Again, I see nothing "great" about this.

Wiley Coyote said...


To your point:

80 Percent of NYC High School Graduates Can’t Read but they Eat Salads for Lunch

...New York Mayor Michael Bloomberg is concerned about the people of New York. He’s banned sugary drinks in containers larger than 32 ounces, salt, and polystyrene foam products. Smokers were no longer allowed to light up in New York parks. In order to cut down on elementary and middle school obesity rates, Bloomberg initiated the Salads in Schools program. In 2007, Bloomberg introduced an initiative for chain restaurants to display calorie information on menus and menu boards.

Here’s the problem. The majority of young people graduating from high school won’t be able to read the regulations or know what a 62-ounce drink is since 80 percent of them are deficient in reading and math skills:

“Nearly 80 percent of New York City high school graduates need to relearn basic skills before they can enter the City University’s community college system. . . . [T]hose who graduate from city high schools arrived at City University’s community college system without having mastered the skills to do college-level work.

“In sheer numbers it means that nearly 11,000 kids who got diplomas from city high schools needed remedial courses to re-learn the basics. . . .

“They had to re-learn basic skills — reading, writing and math — first before they could begin college courses.”

As I said earlier, so much political and educrat BS for decades has led to this.

Look at CMS' magical increase in graduation rates last year.

We don't need Common Core. We need Common Sense.

Anonymous said...

why should anyone be surprised by this? this is what happens when the Government gets involved....just wait for the healthcare debacle to hit. This is the tip of the iceberg.

Anonymous said...

So true! What is even more interesting is that fact that the local districts don't have to implement Common Core (Obamacore). But of course Heath Morrison thinks CC is great! My kids are moving backwards not forwards this school year.

Shamash said...

Yeah, Obamacare is a real stinker.

Even the CO is having to admit that the libs got that wrong and that the president lied.

Unfortunately, it's the "law of the land" because we got scammed.

My own family's employer provided plan premiums have gone up 300% for next year, so we are having to switch from a PPO we liked to a high deductible plan.

Of course, that's just a "coincidence" with Obamacare.

Because Obama promised us we would save money and could keep our old plans.

He never mentioned that our costs would triple.

Unfortunately, the vast majority of the electorate now think we can ALL get free or reduced price stuff and that costs for everyone will go down.

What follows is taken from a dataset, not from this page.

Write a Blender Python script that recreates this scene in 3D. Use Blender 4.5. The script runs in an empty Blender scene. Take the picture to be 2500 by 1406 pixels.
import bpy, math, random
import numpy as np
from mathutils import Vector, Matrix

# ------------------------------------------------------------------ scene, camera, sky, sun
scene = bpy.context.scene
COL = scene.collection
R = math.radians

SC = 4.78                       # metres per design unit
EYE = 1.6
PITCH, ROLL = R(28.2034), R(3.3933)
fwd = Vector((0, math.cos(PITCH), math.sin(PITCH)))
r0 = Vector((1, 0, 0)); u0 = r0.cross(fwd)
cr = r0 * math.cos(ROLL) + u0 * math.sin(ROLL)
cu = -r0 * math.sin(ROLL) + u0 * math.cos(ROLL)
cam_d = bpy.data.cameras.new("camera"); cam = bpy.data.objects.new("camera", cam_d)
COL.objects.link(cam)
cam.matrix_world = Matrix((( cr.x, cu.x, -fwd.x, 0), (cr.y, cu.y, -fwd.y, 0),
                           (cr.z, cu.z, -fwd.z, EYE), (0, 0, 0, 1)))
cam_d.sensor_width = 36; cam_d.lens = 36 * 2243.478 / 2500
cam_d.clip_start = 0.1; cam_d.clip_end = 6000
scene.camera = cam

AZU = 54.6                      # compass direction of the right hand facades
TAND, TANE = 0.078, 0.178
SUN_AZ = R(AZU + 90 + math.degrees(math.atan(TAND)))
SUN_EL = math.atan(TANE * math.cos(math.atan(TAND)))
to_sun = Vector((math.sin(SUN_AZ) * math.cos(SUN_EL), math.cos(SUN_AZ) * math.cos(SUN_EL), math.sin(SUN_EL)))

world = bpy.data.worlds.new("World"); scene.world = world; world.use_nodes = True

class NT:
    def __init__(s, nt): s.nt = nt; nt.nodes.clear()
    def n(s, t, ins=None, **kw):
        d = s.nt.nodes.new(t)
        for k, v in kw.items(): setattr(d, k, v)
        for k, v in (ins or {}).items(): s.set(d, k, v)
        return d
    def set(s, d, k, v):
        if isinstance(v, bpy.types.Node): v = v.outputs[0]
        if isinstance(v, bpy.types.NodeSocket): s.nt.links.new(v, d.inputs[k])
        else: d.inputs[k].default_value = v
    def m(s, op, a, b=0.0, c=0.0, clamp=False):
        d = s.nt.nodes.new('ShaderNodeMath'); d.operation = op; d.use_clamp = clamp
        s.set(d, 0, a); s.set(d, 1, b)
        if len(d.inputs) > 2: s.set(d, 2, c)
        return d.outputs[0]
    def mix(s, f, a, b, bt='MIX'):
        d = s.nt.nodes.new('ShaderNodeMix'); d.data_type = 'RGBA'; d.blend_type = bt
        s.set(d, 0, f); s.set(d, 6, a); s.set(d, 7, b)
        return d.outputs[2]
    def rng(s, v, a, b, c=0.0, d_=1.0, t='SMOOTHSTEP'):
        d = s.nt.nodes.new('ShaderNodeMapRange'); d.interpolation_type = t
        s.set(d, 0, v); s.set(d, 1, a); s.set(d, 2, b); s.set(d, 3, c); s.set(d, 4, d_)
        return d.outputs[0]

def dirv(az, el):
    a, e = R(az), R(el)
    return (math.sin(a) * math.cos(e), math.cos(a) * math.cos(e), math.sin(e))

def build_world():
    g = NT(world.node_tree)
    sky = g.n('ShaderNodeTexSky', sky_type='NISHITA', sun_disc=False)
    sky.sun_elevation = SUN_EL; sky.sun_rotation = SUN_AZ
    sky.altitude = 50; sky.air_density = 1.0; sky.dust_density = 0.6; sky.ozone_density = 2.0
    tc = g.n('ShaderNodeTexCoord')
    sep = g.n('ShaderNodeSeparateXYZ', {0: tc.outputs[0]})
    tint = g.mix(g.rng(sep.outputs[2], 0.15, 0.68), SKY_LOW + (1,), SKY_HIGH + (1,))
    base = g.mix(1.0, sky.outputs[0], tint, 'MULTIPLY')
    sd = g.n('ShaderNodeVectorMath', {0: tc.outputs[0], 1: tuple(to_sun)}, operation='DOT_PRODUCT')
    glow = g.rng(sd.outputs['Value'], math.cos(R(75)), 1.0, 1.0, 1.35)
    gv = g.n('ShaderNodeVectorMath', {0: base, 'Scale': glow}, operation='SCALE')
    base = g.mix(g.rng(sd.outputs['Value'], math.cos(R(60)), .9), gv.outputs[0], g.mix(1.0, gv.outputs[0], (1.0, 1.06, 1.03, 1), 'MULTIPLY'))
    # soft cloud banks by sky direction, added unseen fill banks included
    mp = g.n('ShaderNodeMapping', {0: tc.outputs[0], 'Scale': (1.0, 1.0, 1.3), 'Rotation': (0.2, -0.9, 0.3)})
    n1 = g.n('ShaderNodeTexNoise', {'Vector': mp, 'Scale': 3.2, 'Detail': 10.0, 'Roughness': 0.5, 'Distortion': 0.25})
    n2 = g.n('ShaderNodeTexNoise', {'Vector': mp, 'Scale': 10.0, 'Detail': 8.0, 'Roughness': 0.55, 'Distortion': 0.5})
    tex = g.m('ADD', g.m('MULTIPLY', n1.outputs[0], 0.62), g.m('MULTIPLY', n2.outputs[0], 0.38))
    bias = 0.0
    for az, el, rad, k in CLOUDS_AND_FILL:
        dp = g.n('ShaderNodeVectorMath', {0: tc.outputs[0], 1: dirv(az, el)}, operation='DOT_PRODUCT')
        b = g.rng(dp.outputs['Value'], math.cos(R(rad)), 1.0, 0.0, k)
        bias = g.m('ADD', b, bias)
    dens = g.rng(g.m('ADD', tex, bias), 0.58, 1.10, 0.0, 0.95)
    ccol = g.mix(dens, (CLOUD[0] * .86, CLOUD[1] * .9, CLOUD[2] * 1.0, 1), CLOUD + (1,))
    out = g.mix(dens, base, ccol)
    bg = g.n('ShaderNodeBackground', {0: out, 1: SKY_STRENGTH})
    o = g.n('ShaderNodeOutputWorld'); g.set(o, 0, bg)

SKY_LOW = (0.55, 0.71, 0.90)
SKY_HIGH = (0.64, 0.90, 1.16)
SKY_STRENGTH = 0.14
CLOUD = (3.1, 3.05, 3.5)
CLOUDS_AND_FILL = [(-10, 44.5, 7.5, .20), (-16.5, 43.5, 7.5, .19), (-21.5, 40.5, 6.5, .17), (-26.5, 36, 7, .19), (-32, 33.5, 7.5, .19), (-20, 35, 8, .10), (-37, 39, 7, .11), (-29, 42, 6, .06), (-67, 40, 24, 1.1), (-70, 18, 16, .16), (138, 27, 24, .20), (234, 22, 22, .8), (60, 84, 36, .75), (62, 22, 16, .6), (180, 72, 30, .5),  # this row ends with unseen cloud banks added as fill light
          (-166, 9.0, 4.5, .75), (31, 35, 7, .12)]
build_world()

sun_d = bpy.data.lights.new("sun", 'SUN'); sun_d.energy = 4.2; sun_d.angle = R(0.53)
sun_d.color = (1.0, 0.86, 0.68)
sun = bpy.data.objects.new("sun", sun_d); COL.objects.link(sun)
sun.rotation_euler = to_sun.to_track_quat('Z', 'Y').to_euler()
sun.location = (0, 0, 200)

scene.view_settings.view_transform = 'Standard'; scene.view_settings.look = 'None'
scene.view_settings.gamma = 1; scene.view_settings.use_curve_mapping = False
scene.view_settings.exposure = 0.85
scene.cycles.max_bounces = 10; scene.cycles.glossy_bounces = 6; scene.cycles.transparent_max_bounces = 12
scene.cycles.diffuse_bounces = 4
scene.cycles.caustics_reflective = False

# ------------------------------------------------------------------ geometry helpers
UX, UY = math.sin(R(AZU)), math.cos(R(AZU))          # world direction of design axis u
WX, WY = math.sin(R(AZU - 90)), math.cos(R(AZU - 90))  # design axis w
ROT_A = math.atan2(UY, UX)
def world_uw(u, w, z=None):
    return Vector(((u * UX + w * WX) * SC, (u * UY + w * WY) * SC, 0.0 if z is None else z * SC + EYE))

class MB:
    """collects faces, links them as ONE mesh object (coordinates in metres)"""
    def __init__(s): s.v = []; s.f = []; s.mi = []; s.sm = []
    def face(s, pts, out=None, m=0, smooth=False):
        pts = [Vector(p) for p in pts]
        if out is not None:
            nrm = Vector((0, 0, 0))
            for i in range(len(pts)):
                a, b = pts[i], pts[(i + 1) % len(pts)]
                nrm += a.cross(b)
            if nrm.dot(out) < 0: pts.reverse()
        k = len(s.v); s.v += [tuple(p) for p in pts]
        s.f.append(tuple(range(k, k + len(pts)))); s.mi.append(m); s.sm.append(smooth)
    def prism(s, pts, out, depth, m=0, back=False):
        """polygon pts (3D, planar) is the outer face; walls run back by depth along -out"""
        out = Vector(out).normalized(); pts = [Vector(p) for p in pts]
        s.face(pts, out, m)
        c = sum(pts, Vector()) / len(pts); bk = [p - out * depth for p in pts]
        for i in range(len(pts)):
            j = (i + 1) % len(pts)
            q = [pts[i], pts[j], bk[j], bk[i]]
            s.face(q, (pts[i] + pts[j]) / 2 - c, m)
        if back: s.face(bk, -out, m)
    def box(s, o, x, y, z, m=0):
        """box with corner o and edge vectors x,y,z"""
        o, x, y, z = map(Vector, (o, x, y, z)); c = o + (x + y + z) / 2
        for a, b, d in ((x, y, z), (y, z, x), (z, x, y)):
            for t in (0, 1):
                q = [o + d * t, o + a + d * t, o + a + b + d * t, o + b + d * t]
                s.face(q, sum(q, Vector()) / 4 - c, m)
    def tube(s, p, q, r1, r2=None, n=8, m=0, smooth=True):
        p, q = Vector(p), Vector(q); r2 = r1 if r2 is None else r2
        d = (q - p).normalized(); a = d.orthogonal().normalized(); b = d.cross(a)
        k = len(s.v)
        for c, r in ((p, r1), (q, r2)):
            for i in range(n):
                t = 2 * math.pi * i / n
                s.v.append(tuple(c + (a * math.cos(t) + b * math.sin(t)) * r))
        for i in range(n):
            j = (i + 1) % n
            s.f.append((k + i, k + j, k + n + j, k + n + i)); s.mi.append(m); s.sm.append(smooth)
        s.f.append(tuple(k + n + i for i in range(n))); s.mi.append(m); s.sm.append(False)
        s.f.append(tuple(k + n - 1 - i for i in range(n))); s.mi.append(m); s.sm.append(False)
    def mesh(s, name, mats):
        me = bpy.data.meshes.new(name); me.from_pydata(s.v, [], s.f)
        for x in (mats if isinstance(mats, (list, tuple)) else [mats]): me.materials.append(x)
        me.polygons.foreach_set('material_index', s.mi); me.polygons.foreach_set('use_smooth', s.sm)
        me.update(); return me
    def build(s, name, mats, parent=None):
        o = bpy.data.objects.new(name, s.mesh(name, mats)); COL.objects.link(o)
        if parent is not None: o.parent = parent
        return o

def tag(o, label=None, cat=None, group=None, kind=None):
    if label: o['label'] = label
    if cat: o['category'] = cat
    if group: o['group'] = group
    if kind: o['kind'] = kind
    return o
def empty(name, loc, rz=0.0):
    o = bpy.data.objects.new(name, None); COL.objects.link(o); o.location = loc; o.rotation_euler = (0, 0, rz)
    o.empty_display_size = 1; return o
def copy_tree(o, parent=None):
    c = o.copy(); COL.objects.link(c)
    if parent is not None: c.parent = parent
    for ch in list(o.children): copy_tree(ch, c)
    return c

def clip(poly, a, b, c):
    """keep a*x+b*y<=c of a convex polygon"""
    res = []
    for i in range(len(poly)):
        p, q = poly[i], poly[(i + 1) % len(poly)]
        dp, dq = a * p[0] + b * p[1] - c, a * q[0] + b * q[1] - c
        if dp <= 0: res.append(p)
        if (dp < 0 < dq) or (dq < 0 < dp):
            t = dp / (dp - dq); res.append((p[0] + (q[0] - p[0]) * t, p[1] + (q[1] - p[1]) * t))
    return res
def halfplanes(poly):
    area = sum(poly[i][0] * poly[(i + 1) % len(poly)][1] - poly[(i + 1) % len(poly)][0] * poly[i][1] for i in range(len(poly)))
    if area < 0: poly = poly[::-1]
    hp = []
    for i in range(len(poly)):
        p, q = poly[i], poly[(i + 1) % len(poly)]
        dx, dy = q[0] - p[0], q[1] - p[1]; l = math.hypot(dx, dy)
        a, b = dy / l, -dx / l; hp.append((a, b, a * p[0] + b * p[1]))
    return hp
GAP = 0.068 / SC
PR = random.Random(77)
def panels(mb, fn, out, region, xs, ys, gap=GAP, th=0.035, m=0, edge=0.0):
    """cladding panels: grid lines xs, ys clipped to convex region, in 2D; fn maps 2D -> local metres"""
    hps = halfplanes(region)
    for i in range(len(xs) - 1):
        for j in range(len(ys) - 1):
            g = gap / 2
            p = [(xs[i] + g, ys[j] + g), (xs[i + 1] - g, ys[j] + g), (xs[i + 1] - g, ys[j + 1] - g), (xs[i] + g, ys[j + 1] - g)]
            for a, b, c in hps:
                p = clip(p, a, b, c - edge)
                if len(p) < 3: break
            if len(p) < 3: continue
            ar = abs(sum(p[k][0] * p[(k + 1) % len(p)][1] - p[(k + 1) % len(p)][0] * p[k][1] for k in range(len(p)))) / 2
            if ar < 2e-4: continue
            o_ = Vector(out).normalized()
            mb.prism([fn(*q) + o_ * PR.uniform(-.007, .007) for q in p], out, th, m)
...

Because they really are ignorant.

Maybe that's what is really behind school failure.

Our system of government now depends on ignorance.

And there will be a greater push to deliver more social services through our schools.

To "lower costs", of course...

Anonymous said...

Nobody wants to take responsibility for anything anymore. Just look at our Commander and Chief. Our next generation is doomed if we continue on this trajectory.

The only control we have as parents is what happens in our home. You either instill a love of learning, personal responsibility and work ethic there or you don't. Most people nowadays are choosing the latter because it is easier not to do those things.

Anonymous said...

And much easier when you've been told "the village" has your back.